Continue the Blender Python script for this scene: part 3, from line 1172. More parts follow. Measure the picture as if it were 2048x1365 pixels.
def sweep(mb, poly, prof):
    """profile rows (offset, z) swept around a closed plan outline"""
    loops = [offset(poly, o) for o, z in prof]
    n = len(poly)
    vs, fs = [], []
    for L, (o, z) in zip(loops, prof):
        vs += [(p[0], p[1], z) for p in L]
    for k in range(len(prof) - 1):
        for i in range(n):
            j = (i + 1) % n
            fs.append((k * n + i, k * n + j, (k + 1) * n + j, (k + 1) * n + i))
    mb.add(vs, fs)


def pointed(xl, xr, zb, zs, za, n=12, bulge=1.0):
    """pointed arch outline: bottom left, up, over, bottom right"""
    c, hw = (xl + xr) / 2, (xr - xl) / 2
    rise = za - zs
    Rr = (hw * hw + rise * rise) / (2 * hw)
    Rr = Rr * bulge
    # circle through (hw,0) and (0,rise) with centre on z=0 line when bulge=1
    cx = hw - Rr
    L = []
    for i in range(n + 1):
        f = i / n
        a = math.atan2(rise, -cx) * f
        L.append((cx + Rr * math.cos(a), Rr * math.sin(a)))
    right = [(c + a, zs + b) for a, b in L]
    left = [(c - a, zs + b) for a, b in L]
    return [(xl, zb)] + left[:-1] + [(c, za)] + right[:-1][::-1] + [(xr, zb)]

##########

_What you should do_. Repeat the material word for word from its opening line up to and including the line containing "mb.add(vs, fs)".

_Reply to the exercise_.
Continue the Blender Python script for this scene: part 3, from line 1172. More parts follow. Measure the picture as if it were 2048x1365 pixels.
def sweep(mb, poly, prof):
    """profile rows (offset, z) swept around a closed plan outline"""
    loops = [offset(poly, o) for o, z in prof]
    n = len(poly)
    vs, fs = [], []
    for L, (o, z) in zip(loops, prof):
        vs += [(p[0], p[1], z) for p in L]
    for k in range(len(prof) - 1):
        for i in range(n):
            j = (i + 1) % n
            fs.append((k * n + i, k * n + j, (k + 1) * n + j, (k + 1) * n + i))
    mb.add(vs, fs)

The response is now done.